I can prove $\mathrm F \Rightarrow \mathrm F$ via contrapositivity and $\lnot(\mathrm T \Rightarrow\mathrm F)$ by other means.
So that leaves $\mathrm F \Rightarrow \mathrm T$. It seems to me that there's no imperative way to define its truth value.
Your edit hits the nail on the head:
What do you mean "of course they aren't"? In classical logic, of course they are.
Statements in natural language have varying degrees of vagueness, which accounts for odd behavior - e.g. as you say in a comment, "The sky is cloudy," being a qualitative statement, could be construed as both true and not true. However, such statements are outside the purview of classical logic, which is designed to handle only precise statements.
(CAVEAT: My terminology of "vague" versus "precise" quite clearly reflects my own classical bias, and those who prefer a non-classical logic might well take issue with it. I do stand by it, and am prepared to defend it, but I want to point out my own bias here for fairness.)

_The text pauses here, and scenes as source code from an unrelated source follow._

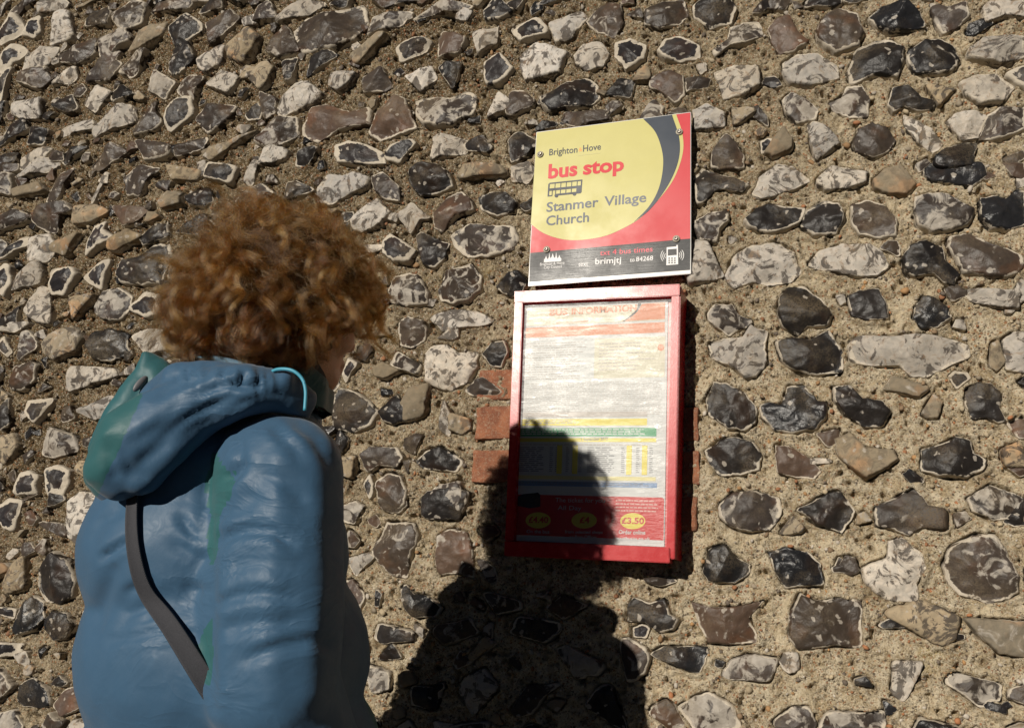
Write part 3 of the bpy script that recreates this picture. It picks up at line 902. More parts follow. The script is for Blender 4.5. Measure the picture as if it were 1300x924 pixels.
V = []
def stack(name, polys, Y, mat, parent, step=.00002):
    me = bpy.data.meshes.new(name); V = []; F = []
    for i, p in enumerate(polys):
        k = len(V); V += [tuple(at(x, y, Y - step * i)) for x, y in p]; F.append(list(range(k, k + len(p))))
    me.from_pydata(V, [], F); bm = bmesh.new(); bm.from_mesh(me); bmesh.ops.triangulate(bm, faces=bm.faces[:]); bm.normal_update()
    for f in bm.faces:
        if f.normal.y > 0: f.normal_flip()
    return link(name, bm_mesh(name, bm), mat, parent)
stack("bus_pictogram", ps, f3, vinyl("pictogram_print", (.05, .055, .07), .4), sign)
text_mesh([("txt 4 bus times", (761.6, 324.4), (828.5, 319.2), 6.6, .008)], f2, "text_service_line", M_TXTPINK, sign)
text_mesh([("text", (734.2, 338.4), (746.6, 337.4), 5.6, .0), ("brimjtj", (755.6, 335.6), (788.4, 333.6), 7.6, .010), ("to", (799.6, 332.6), (805.6, 332.1), 5.2, .006), ("84268", (807.4, 332.0), (829.0, 330.2), 5.6, .008),
           ("Brighton & Hove", (685.6, 337.4), (716.6, 335.2), 3.6, .0), ("City Council", (690.4, 341.4), (713.2, 339.6), 3.6, .0)], f2, "white_lettering", M_TXTWHITE, sign)
# domes of the council emblem
ps = [[(690.5, 333.2), (712.5, 331.6), (712.6, 329.0), (690.6, 330.6)]]
for cx_, w_, h_ in [(693.2, 2.6, 4.6), (697.4, 1.6, 7.0), (701.6, 3.2, 6.6), (706.0, 1.6, 7.4), (710.0, 2.6, 4.4)]:
    by = 331.0 - (cx_ - 691) * .073
    ps.append([(cx_ - w_, by), (cx_ - w_ * .95, by - h_ * .30), (cx_ - w_ * .4, by - h_ * .6), (cx_ - .1, by - h_ * 1.25), (cx_ + .25, by - h_ * 1.25), (cx_ + w_ * .45, by - h_ * .6), (cx_ + w_, by - h_ * .32), (cx_ + w_, by)])
stack("council_emblem", ps, f2, M_TXTWHITE, sign)
# phone with signal arcs
ph = [[(846.4, 314.0), (858.4, 313.0), (858.8, 311.2), (860.6, 311.0), (861.0, 335.6), (845.8, 336.8)]]
for cx_, s_ in ((846, -1), (861, 1)):
    for rr in (4.2, 6.6, 9.0):
        pts = [(cx_ + s_ * (rr * math.cos(a) - 1.6), 324.4 - (s_ * .5) - rr * 1.05 * math.sin(a)) for a in np.linspace(-.75, .75, 9)]
        pin = [(x - s_ * .8, y) for x, y in pts]; ph.append(pts + pin[::-1])
stack("phone_emblem", ph, f2, M_TXTWHITE, sign)
kp = [[(847.8, 316.6), (859.0, 315.8), (859.1, 323.6), (847.8, 324.6)]]
for r_ in range(3):
    for c_ in range(3): kp.append([(848.6 + c_ * 3.6, 327.2 + r_ * 2.8), (850.4 + c_ * 3.6, 327.0 + r_ * 2.8), (850.4 + c_ * 3.6, 328.6 + r_ * 2.8), (848.6 + c_ * 3.6, 328.8 + r_ * 2.8)])
stack("phone_screen", kp, f3, M_BLACK, sign)
M_SCREW = simple("screw_steel", (.30, .28, .25), .35, .3, 200, metal=1.0)
M_WASH = simple("nylon_washer", (.42, .38, .30), .6, .2, 100)
def lathe(prof, seg=20):
    bm = bmesh.new(); rings = []
    for r, y in prof: rings.append([bm.verts.new((r * math.cos(2 * math.pi * i / seg), y, r * math.sin(2 * math.pi * i / seg))) for i in range(seg)])
    for a, b in zip(rings, rings[1:]):
        for i in range(seg): bm.faces.new((a[i], a[(i + 1) % seg], b[(i + 1) % seg], b[i]))
    bm.faces.new(rings[-1]); bmesh.ops.recalc_face_normals(bm, faces=bm.faces[:]); return bm
washer = lathe([(.0068, 0), (.0070, -.0012), (.0052, -.0026), (.0038, -.0026)]); screwb = lathe([(.0044, 0), (.0044, -.0016), (.0030, -.0034), (.0016, -.0038), (.0014, -.0024)])
wme = bm_mesh("washer", washer, True); wme.materials.append(M_WASH); sme = bm_mesh("screw", screwb, True); sme.materials.append(M_SCREW)
for x, y in [(685.9, 196.3), (862.5, 167.8), (694.0, 317.0), (858.6, 303.5)]:
    p = at(x, y, f4); w = bpy.data.objects.new("screw", sme); COL.objects.link(w); w.parent = sign; w.matrix_parent_inverse = Matrix.Translation(-Vector(sign.location)); w.location = (p[0], f4 - .0018, p[2])
    v = bpy.data.objects.new("washer", wme); COL.objects.link(v); v.parent = w; v.location = (0, .0018, 0)
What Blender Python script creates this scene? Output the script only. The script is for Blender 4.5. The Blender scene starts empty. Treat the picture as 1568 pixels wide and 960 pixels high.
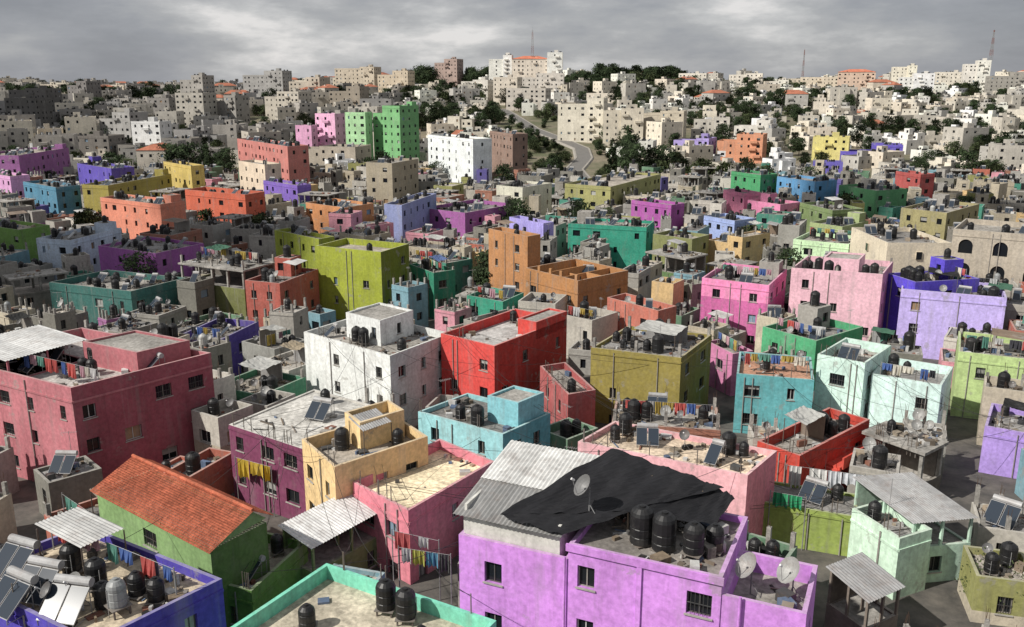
import bpy, math, random
from mathutils import Vector
V=Vector
sc=bpy.context.scene
COL=sc.collection
CZ=36.0; PIT=math.radians(14.5); F=1358.0
cp,sp=math.cos(PIT),math.sin(PIT)
def ss(a,b,x):
    t=max(0.0,min(1.0,(x-a)/(b-a))); return t*t*(3-2*t)
def terr(x,y):
    H=33-9*ss(-120,-420,x)+3*math.sin(x*0.011+1.0)
    h=H*(0.45*ss(330,620,y)+0.55*ss(480,980,y))
    h+=3.5*(1-ss(30,130,y))
    h-=30*ss(1250,2600,y)
    return h
def site(u,v,z):
    """ground position of a surveyed roof corner lying at level z"""
    a=(u-784)/F; b=(480-v)/F
    t=(z-CZ)/(-sp+b*cp)
    return V((a*t,(cp+b*sp)*t))
def lin(c,k=1.1,ds=.10):
    r=[]
    for x in c[:3]:
        x=x/255.0
        x=x/12.92 if x<=0.04045 else ((x+0.055)/1.055)**2.4
        r.append(x)
    l=.3*r[0]+.55*r[1]+.15*r[2]
    return tuple(min(.8,(x*(1-ds)+l*ds)*k) for x in r)
# ---------------------------------------------------------------- materials
def mat_new(name):
    m=bpy.data.materials.new(name); m.use_nodes=True
    nt=m.node_tree; b=nt.nodes['Principled BSDF']
    return m,nt,b
def noise(nt,vec,scale,detail=4,rough=0.6):
    n=nt.nodes.new('ShaderNodeTexNoise'); n.inputs['Scale'].default_value=scale
    n.inputs['Detail'].default_value=detail; n.inputs['Roughness'].default_value=rough
    nt.links.new(vec,n.inputs['Vector']); return n.outputs['Fac']
def maprange(nt,s,a,b,c,d):
    n=nt.nodes.new('ShaderNodeMapRange'); nt.links.new(s,n.inputs[0])
    for i,x in enumerate((a,b,c,d)): n.inputs[i+1].default_value=x
    return n.outputs[0]
def math_(nt,op,a,b):
    n=nt.nodes.new('ShaderNodeMath'); n.operation=op
    for i,x in enumerate((a,b)):
        if isinstance(x,(int,float)): n.inputs[i].default_value=x
        else: nt.links.new(x,n.inputs[i])
    return n.outputs[0]
def mix(nt,fac,a,b,mode='MIX'):
    n=nt.nodes.new('ShaderNodeMix'); n.data_type='RGBA'; n.blend_type=mode
    for s,x in ((n.inputs['Factor'],fac),(n.inputs['A'],a),(n.inputs['B'],b)):
        if isinstance(x,(int,float)): s.default_value=x
        elif isinstance(x,tuple): s.default_value=(x[0],x[1],x[2],1)
        else: nt.links.new(x,s)
    return n.outputs['Result']
def weathered(name,amp_lo,amp_hi,dirt,dirtcol,rough=0.9,streak=1.0,fine=0.15,bump=0.3,bscale=6.0,spec=0.2,plaster=0):
    m,nt,b=mat_new(name)
    at=nt.nodes.new('ShaderNodeAttribute'); at.attribute_name='Col'
    g=nt.nodes.new('ShaderNodeNewGeometry'); P=g.outputs['Position']
    n1=noise(nt,P,0.28,3); k=maprange(nt,n1,0.3,0.7,amp_lo,amp_hi)
    n2=noise(nt,P,3.1,2); k2=maprange(nt,n2,0.3,0.7,1-fine,1+fine)
    kk=math_(nt,'MULTIPLY',k,k2)
    sx=nt.nodes.new('ShaderNodeVectorMath'); sx.operation='SCALE'
    nt.links.new(at.outputs['Color'],sx.inputs[0]); nt.links.new(kk,sx.inputs['Scale'])
    colr=sx.outputs[0]
    n3=noise(nt,P,0.9,5,0.75); d=maprange(nt,n3,0.5,0.72,0,dirt)
    colr=mix(nt,d,colr,dirtcol)
    if streak:
        mp=nt.nodes.new('ShaderNodeMapping'); nt.links.new(P,mp.inputs[0]); mp.inputs['Scale'].default_value=(1.6,1.6,0.16)
        n4=noise(nt,mp.outputs[0],1.0,4,0.7); s4=maprange(nt,n4,0.50,0.76,0,0.6*streak)
        colr=mix(nt,s4,colr,(0.42,0.40,0.39),'MULTIPLY')
        n5=noise(nt,mp.outputs[0],0.5,3,0.7); s5=maprange(nt,n5,0.55,0.74,0,0.3*streak)
        colr=mix(nt,s5,colr,(0.45,0.43,0.41))
    if plaster:   # patched cement where paint has gone
        n6=noise(nt,P,0.4,5,0.7); s6=maprange(nt,n6,0.62,0.66,0,plaster)
        colr=mix(nt,s6,colr,(0.30,0.285,0.26))
    nt.links.new(colr,b.inputs['Base Color'])
    b.inputs['Roughness'].default_value=rough
    b.inputs['Specular IOR Level'].default_value=spec
    if bump>0:
        bn=nt.nodes.new('ShaderNodeBump'); bn.inputs['Strength'].default_value=bump; bn.inputs['Distance'].default_value=0.05
        nt.links.new(noise(nt,P,bscale,3),bn.inputs['Height']); nt.links.new(bn.outputs[0],b.inputs['Normal'])
    return m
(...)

Now, this isn't to say that such statements can't be treated by mathematical logic - which is much broader than classical logic - at all. Each of the following addresses issues around disjunctions, negations, and implications in an attempt to better reflect the nature of natural language:
Intuitionistic logic.
Modal logic.
Many-valued and fuzzy logics.
Relevance logic.
Paraconsistent logic.
And presumably lots of others I'm not familiar with.
But that's not necessarily a flaw in classical logic, it just reflects a narrower focus. We wouldn't say that group theory is inferior to magma theory, after all, even though magmas are far more general! And in fact as a classical-ist, I'd argue that classical logic really underlies each of the others and is the "true" logic (but wow is this ever a controversial statement among logicians, so definitely take this as a statement of my own opinion rather than clear unbiased truth).
So I think the takeaway is this: you are looking for a logic which faithfully handles some of the oddities of natural language, which classical logic certainly doesn't. Whether this is a fundamental flaw in classical logic, or a revealed problem with natural language, will ultimately depend on the interpreter (says I: down with natural language! :P).